Baldinger recently gained even more creative freedom when he learned he had been “whitelisted” on Twitter, expanding his videos from a maximum of 2:20 to 10 minutes. First, he had to ask what “whitelisting” meant.
“I sort of rebranded myself, reinvented myself in a lot of ways doing this,” he said. “It connected right away, not just with fans, but it connected with the players.”
Television shows that focus on Xs and Os have been around for years, including ESPN’s “NFL Matchup” and NFL Network’s “Playbook,” featuring Baldinger, among many others.
“But we were so limited,” Baldinger said. “We’d feel really proud of what we did over two hours, but even in two hours you can only go so deep. You just couldn’t go deep enough; time wouldn’t allow it.
“So Twitter is just a great forum to be able to really teach the game 60 seconds or two minutes at a time and show what a play is . . . It’s just a great medium to do it. I can really slow it down. I can freeze it.”
Baldinger gets access to NFL video, and in turn the league uses some of his analyses on other platforms.
“I told those guys a long time ago and anybody that would listen there’s a need for hardcore Xs and Os,” he said. “I’m not saying the analysis out there on these talk shows is lazy. It’s just incomplete.
“There is a big gap between what really goes on in these games and what fans are getting. I’m kind of filling in the gap.”
Fox replaced Baldinger with John Lynch on its NFL game analyst roster 10 years ago, but he was determined not to depart on bad terms, as he had seen happen with others. “I never wanted to leave bitter,” he said.
Baldinger is one of six siblings, including two brothers who also played in the NFL, Rich and Gary. He moved to Massapequa for his junior year in high school and later attended Nassau Community College for three semesters.
“I love it,” he said. “Any excuse to get back to Long Island, I go as often as I can.” Gary still lives in Massapequa, and one of their sisters lives in Eastport.
Before 11 NFL seasons as an offensive lineman for the Cowboys, Colts and Eagles, Baldinger played at Duke, and thus shares an alma mater with a certain young Giants quarterback.
Baldinger saw Daniel Jones play in person for the first time when working last week’s Vikings-Giants game on radio, but he had been hearing about him for years.
“I have jokingly said when he was drafted all these experts that think it’s a horrible pick, I’m just telling them that nobody watches Duke football,” Baldinger said. “I went to Duke and I don’t watch Duke football.

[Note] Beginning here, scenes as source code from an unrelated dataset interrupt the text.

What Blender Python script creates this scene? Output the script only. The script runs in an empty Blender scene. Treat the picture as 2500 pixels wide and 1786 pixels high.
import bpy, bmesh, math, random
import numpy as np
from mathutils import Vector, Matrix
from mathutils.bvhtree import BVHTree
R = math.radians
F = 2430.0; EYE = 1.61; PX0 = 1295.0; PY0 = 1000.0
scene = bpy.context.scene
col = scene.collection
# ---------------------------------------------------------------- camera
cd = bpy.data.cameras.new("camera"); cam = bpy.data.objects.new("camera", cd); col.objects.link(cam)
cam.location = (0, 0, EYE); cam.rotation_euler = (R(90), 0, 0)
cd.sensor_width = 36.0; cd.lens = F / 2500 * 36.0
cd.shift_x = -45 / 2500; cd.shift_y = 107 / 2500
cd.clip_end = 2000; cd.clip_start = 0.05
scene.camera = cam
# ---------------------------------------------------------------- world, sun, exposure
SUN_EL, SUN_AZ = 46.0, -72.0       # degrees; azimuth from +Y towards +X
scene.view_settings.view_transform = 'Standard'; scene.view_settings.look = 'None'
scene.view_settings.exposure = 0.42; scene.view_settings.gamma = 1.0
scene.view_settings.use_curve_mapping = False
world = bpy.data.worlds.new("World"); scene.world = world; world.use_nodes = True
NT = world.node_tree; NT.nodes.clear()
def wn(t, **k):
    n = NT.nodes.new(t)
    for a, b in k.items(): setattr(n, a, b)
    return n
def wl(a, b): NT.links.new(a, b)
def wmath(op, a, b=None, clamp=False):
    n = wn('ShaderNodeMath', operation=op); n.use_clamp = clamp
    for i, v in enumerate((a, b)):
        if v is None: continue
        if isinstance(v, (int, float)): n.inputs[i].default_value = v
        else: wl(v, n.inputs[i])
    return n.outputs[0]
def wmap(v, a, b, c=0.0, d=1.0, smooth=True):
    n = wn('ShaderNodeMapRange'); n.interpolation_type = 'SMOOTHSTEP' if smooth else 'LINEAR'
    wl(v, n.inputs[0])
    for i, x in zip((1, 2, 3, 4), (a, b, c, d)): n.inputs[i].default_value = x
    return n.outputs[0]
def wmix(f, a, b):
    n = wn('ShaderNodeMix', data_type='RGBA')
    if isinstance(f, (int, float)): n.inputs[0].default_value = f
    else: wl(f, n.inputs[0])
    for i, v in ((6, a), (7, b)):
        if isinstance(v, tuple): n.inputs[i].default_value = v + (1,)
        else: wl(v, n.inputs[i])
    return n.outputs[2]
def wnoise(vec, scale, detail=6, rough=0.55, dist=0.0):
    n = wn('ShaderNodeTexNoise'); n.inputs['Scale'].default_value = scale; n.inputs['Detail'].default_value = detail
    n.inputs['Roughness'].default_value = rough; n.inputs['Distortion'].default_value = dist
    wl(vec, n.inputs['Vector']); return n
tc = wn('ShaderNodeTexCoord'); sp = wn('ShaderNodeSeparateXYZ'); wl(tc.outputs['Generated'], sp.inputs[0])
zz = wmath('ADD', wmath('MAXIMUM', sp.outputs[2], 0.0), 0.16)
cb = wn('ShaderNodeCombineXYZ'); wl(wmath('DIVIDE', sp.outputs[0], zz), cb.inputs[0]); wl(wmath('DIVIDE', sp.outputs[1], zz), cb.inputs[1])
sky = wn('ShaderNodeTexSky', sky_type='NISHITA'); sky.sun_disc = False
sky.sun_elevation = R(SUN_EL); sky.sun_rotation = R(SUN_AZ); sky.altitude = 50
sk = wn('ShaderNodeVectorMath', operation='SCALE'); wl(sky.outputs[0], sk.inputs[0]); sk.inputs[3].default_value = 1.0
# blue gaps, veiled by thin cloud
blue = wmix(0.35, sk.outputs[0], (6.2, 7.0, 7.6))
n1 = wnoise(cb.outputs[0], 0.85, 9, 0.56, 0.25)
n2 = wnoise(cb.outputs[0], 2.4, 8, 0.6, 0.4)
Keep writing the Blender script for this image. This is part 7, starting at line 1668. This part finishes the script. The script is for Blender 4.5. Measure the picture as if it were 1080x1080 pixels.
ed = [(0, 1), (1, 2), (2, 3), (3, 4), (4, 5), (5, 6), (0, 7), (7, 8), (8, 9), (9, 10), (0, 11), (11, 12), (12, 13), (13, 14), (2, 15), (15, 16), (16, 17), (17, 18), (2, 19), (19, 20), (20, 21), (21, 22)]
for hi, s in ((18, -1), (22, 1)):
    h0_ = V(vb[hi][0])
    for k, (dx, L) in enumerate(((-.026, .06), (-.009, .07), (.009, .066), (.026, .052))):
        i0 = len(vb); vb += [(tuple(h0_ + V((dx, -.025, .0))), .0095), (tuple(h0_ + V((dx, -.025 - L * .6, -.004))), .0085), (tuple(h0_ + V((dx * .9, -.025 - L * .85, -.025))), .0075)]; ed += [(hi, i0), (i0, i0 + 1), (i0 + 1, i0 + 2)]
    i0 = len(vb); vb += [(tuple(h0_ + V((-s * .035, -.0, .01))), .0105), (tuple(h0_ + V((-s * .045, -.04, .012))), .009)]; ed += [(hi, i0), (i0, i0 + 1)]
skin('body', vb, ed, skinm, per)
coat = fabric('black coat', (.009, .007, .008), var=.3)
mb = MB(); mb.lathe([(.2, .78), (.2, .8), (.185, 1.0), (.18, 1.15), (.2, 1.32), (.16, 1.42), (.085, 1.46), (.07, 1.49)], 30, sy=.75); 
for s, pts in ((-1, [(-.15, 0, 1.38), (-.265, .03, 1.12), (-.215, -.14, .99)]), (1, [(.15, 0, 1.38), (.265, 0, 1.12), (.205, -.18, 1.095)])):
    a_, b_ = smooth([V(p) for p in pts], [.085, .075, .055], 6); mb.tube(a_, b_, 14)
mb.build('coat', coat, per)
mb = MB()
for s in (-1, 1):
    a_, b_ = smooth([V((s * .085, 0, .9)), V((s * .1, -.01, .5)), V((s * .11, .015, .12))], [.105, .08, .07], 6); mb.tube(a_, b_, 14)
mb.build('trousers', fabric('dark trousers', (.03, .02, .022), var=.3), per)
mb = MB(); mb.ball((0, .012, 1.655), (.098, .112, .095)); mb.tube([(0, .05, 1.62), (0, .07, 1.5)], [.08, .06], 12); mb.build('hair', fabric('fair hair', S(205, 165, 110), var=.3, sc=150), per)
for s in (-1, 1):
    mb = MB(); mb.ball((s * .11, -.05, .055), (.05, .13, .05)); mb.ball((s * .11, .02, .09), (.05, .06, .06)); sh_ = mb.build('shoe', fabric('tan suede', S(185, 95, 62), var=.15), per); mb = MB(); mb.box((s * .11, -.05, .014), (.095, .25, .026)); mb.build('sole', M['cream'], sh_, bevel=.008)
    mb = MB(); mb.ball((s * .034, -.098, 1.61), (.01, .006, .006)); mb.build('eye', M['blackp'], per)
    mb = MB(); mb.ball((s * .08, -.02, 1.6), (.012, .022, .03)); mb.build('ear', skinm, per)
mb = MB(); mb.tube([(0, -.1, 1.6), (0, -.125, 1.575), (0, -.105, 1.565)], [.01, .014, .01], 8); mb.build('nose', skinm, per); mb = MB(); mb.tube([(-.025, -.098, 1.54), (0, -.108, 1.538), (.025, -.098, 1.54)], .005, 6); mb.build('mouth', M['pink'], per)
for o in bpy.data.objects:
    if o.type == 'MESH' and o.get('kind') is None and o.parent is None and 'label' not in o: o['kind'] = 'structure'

Nobody does. Kids at Duke don’t go to Duke football games.
“Don’t tell me that you know. It’s not like going to watch Tua [Tagovailoa] down at Alabama. Nobody’s watching this stuff.”
Everyone is watching now, and Baldinger likes what he has seen.
“New York knows this now, but if you could have cloned Eli Manning, except if you could re-clone Eli Manning but you made him faster and a better athlete, that’s what they did,” he said. “They literally cloned him somewhere up in the football gods and they dropped this kid down.
“He sounds like him, he looks him. I think he’s going to have a career. I can’t predict 15 years and two Super Bowls, but he has everything it takes to be really good.”